▶ **DATA EXCERPT**:
....................

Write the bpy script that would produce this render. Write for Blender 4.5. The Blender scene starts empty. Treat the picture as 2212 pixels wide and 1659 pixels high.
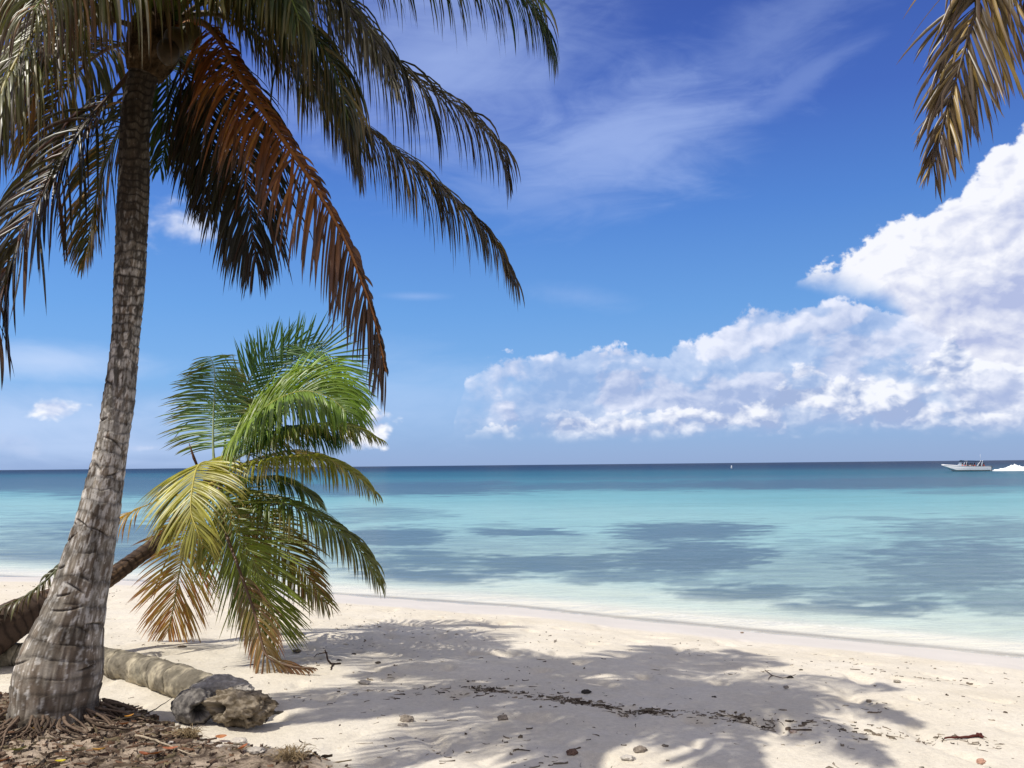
import bpy, math, random
import numpy as np
from mathutils import Vector, Matrix

# ------------------------------------------------------------------ camera, sky, sun, exposure
scene = bpy.context.scene
COL = scene.collection
F = 835.0
CAM = np.array([0.0, 0.0, 2.35])
PITCH = math.atan(81.0 / F)
ROLL = math.radians(0.56)
SUN_EL = 57.0
SHADOW = np.array([0.888, 0.460])          # horizontal direction in which shadows fall

fwd = np.array([0, math.cos(PITCH), math.sin(PITCH)])
up0 = np.array([0, -math.sin(PITCH), math.cos(PITCH)])
x0 = np.array([1.0, 0, 0])
RIGHT = x0 * math.cos(ROLL) - up0 * math.sin(ROLL)
UP = up0 * math.cos(ROLL) + x0 * math.sin(ROLL)

cam = bpy.data.cameras.new("camera")
cam.lens = F / 1024 * 36
cam.sensor_width = 36
cam.clip_start = 0.05
cam.clip_end = 100000
camo = bpy.data.objects.new("camera", cam)
COL.objects.link(camo)
M = Matrix(((RIGHT[0], UP[0], -fwd[0], CAM[0]), (RIGHT[1], UP[1], -fwd[1], CAM[1]),
            (RIGHT[2], UP[2], -fwd[2], CAM[2]), (0, 0, 0, 1)))
camo.matrix_world = M
scene.camera = camo
scene.view_settings.view_transform = 'Standard'
scene.view_settings.look = 'None'
scene.view_settings.exposure = 0.13
scene.view_settings.gamma = 1.0
cy = scene.cycles
cy.max_bounces = 5
cy.diffuse_bounces = 2
cy.glossy_bounces = 2
cy.transmission_bounces = 3
cy.transparent_max_bounces = 6
cy.caustics_reflective = False
cy.caustics_refractive = False

def ray(px, py):
    return fwd + RIGHT * ((px - 512) / F) + UP * (-(py - 384) / F)

def P3(px, py, d):
    """world point seen in direction (px,py) at world depth y = d"""
    r = ray(px, py)
    return CAM + r * (d / r[1])

def azel(px, py):
    r = ray(px, py); r = r / np.linalg.norm(r)
    return math.degrees(math.atan2(r[0], r[1])), math.degrees(math.asin(r[2]))

# sun
e = math.radians(SUN_EL)
tosun = np.array([-SHADOW[0] * math.cos(e), -SHADOW[1] * math.cos(e), math.sin(e)])
sl = bpy.data.lights.new("sun", 'SUN')
sl.energy = 4.1
sl.angle = math.radians(0.6)
sl.color = (1.0, 0.955, 0.88)
so = bpy.data.objects.new("sun", sl)
COL.objects.link(so)
so.rotation_euler = Vector(tosun).to_track_quat('Z', 'Y').to_euler()

# ---- node helper
class NT:
    def __init__(s, tree):
        s.t = tree; s.n = tree.nodes; s.l = tree.links
    def node(s, typ, **kw):
        nd = s.n.new(typ)
        for k, v in kw.items():
            setattr(nd, k, v)
        return nd
    def inp(s, nd, key, val):
        sock = nd.inputs[key]
        if isinstance(val, bpy.types.NodeSocket):
            s.l.new(val, sock)
        elif val is not None:
            try:
                sock.default_value = val
            except Exception:
                sock.default_value = tuple(val) + (1.0,) if len(val) == 3 else val
    def math(s, op, a, b=None, c=None, clamp=False):
        nd = s.node('ShaderNodeMath', operation=op, use_clamp=clamp)
        s.inp(nd, 0, a)
        if b is not None: s.inp(nd, 1, b)
        if c is not None: s.inp(nd, 2, c)
        return nd.outputs[0]
    def vmath(s, op, a, b=None, scale=None):
        nd = s.node('ShaderNodeVectorMath', operation=op)
        s.inp(nd, 0, a)
        if b is not None: s.inp(nd, 1, b)
        if scale is not None: s.inp(nd, 'Scale', scale)
        return nd.outputs[1] if op in ('DOT_PRODUCT', 'LENGTH', 'DISTANCE') else nd.outputs[0]
    def noise(s, vec, scale, detail=5, rough=0.55, dist=0.0, typ='FBM', norm=True, dim='3D'):
        nd = s.node('ShaderNodeTexNoise', noise_dimensions=dim)
        nd.noise_type = typ
        if hasattr(nd, 'normalize'): nd.normalize = norm
        if vec is not None: s.inp(nd, 'Vector', vec)
        s.inp(nd, 'Scale', scale); s.inp(nd, 'Detail', detail); s.inp(nd, 'Roughness', rough); s.inp(nd, 'Distortion', dist)
        return nd.outputs[0]
    def mix(s, f, a, b, typ='MIX'):
        nd = s.node('ShaderNodeMix', data_type='RGBA', blend_type=typ)
        s.inp(nd, 0, f); s.inp(nd, 6, a if isinstance(a, bpy.types.NodeSocket) else tuple(a) + (1.0,))
        s.inp(nd, 7, b if isinstance(b, bpy.types.NodeSocket) else tuple(b) + (1.0,))
        return nd.outputs[2]
    def smooth(s, v, a, b, c=0.0, d=1.0):
        nd = s.node('ShaderNodeMapRange', interpolation_type='SMOOTHSTEP')
        s.inp(nd, 0, v); s.inp(nd, 1, a); s.inp(nd, 2, b); s.inp(nd, 3, c); s.inp(nd, 4, d)
        return nd.outputs[0]
    def lin(s, v, a, b, c=0.0, d=1.0):
        nd = s.node('ShaderNodeMapRange')
        s.inp(nd, 0, v); s.inp(nd, 1, a); s.inp(nd, 2, b); s.inp(nd, 3, c); s.inp(nd, 4, d)
        return nd.outputs[0]
    def curve(s, v, pts):
        """pts in 0..1"""
        nd = s.node('ShaderNodeFloatCurve')
        cv = nd.mapping.curves[0]
        pts = sorted(pts)
        while len(cv.points) < len(pts):
            cv.points.new(0.5, 0.5)
        for p, q in zip(cv.points, pts):
            p.location = q
            p.handle_type = 'AUTO_CLAMPED'
        nd.mapping.use_clip = False
        nd.mapping.update()
        s.inp(nd, 'Value', v)
        return nd.outputs[0]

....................

▶ **THE TASK**: Retype the whole listing, keeping every line identical and omitting all pictures.

▶ **THE OUTPUT**:
Write the bpy script that would produce this render. Write for Blender 4.5. The Blender scene starts empty. Treat the picture as 2212 pixels wide and 1659 pixels high.
import bpy, math, random
import numpy as np
from mathutils import Vector, Matrix

# ------------------------------------------------------------------ camera, sky, sun, exposure
scene = bpy.context.scene
COL = scene.collection
F = 835.0
CAM = np.array([0.0, 0.0, 2.35])
PITCH = math.atan(81.0 / F)
ROLL = math.radians(0.56)
SUN_EL = 57.0
SHADOW = np.array([0.888, 0.460])          # horizontal direction in which shadows fall

fwd = np.array([0, math.cos(PITCH), math.sin(PITCH)])
up0 = np.array([0, -math.sin(PITCH), math.cos(PITCH)])
x0 = np.array([1.0, 0, 0])
RIGHT = x0 * math.cos(ROLL) - up0 * math.sin(ROLL)
UP = up0 * math.cos(ROLL) + x0 * math.sin(ROLL)

cam = bpy.data.cameras.new("camera")
cam.lens = F / 1024 * 36
cam.sensor_width = 36
cam.clip_start = 0.05
cam.clip_end = 100000
camo = bpy.data.objects.new("camera", cam)
COL.objects.link(camo)
M = Matrix(((RIGHT[0], UP[0], -fwd[0], CAM[0]), (RIGHT[1], UP[1], -fwd[1], CAM[1]),
            (RIGHT[2], UP[2], -fwd[2], CAM[2]), (0, 0, 0, 1)))
camo.matrix_world = M
scene.camera = camo
scene.view_settings.view_transform = 'Standard'
scene.view_settings.look = 'None'
scene.view_settings.exposure = 0.13
scene.view_settings.gamma = 1.0
cy = scene.cycles
cy.max_bounces = 5
cy.diffuse_bounces = 2
cy.glossy_bounces = 2
cy.transmission_bounces = 3
cy.transparent_max_bounces = 6
cy.caustics_reflective = False
cy.caustics_refractive = False

def ray(px, py):
    return fwd + RIGHT * ((px - 512) / F) + UP * (-(py - 384) / F)

def P3(px, py, d):
    """world point seen in direction (px,py) at world depth y = d"""
    r = ray(px, py)
    return CAM + r * (d / r[1])

def azel(px, py):
    r = ray(px, py); r = r / np.linalg.norm(r)
    return math.degrees(math.atan2(r[0], r[1])), math.degrees(math.asin(r[2]))

# sun
e = math.radians(SUN_EL)
tosun = np.array([-SHADOW[0] * math.cos(e), -SHADOW[1] * math.cos(e), math.sin(e)])
sl = bpy.data.lights.new("sun", 'SUN')
sl.energy = 4.1
sl.angle = math.radians(0.6)
sl.color = (1.0, 0.955, 0.88)
so = bpy.data.objects.new("sun", sl)
COL.objects.link(so)
so.rotation_euler = Vector(tosun).to_track_quat('Z', 'Y').to_euler()

# ---- node helper
class NT:
    def __init__(s, tree):
        s.t = tree; s.n = tree.nodes; s.l = tree.links
    def node(s, typ, **kw):
        nd = s.n.new(typ)
        for k, v in kw.items():
            setattr(nd, k, v)
        return nd
    def inp(s, nd, key, val):
        sock = nd.inputs[key]
        if isinstance(val, bpy.types.NodeSocket):
            s.l.new(val, sock)
        elif val is not None:
            try:
                sock.default_value = val
            except Exception:
                sock.default_value = tuple(val) + (1.0,) if len(val) == 3 else val
    def math(s, op, a, b=None, c=None, clamp=False):
        nd = s.node('ShaderNodeMath', operation=op, use_clamp=clamp)
        s.inp(nd, 0, a)
        if b is not None: s.inp(nd, 1, b)
        if c is not None: s.inp(nd, 2, c)
        return nd.outputs[0]
    def vmath(s, op, a, b=None, scale=None):
        nd = s.node('ShaderNodeVectorMath', operation=op)
        s.inp(nd, 0, a)
        if b is not None: s.inp(nd, 1, b)
        if scale is not None: s.inp(nd, 'Scale', scale)
        return nd.outputs[1] if op in ('DOT_PRODUCT', 'LENGTH', 'DISTANCE') else nd.outputs[0]
    def noise(s, vec, scale, detail=5, rough=0.55, dist=0.0, typ='FBM', norm=True, dim='3D'):
        nd = s.node('ShaderNodeTexNoise', noise_dimensions=dim)
        nd.noise_type = typ
        if hasattr(nd, 'normalize'): nd.normalize = norm
        if vec is not None: s.inp(nd, 'Vector', vec)
        s.inp(nd, 'Scale', scale); s.inp(nd, 'Detail', detail); s.inp(nd, 'Roughness', rough); s.inp(nd, 'Distortion', dist)
        return nd.outputs[0]
    def mix(s, f, a, b, typ='MIX'):
        nd = s.node('ShaderNodeMix', data_type='RGBA', blend_type=typ)
        s.inp(nd, 0, f); s.inp(nd, 6, a if isinstance(a, bpy.types.NodeSocket) else tuple(a) + (1.0,))
        s.inp(nd, 7, b if isinstance(b, bpy.types.NodeSocket) else tuple(b) + (1.0,))
        return nd.outputs[2]
    def smooth(s, v, a, b, c=0.0, d=1.0):
        nd = s.node('ShaderNodeMapRange', interpolation_type='SMOOTHSTEP')
        s.inp(nd, 0, v); s.inp(nd, 1, a); s.inp(nd, 2, b); s.inp(nd, 3, c); s.inp(nd, 4, d)
        return nd.outputs[0]
    def lin(s, v, a, b, c=0.0, d=1.0):
        nd = s.node('ShaderNodeMapRange')
        s.inp(nd, 0, v); s.inp(nd, 1, a); s.inp(nd, 2, b); s.inp(nd, 3, c); s.inp(nd, 4, d)
        return nd.outputs[0]
    def curve(s, v, pts):
        """pts in 0..1"""
        nd = s.node('ShaderNodeFloatCurve')
        cv = nd.mapping.curves[0]
        pts = sorted(pts)
        while len(cv.points) < len(pts):
            cv.points.new(0.5, 0.5)
        for p, q in zip(cv.points, pts):
            p.location = q
            p.handle_type = 'AUTO_CLAMPED'
        nd.mapping.use_clip = False
        nd.mapping.update()
        s.inp(nd, 'Value', v)
        return nd.outputs[0]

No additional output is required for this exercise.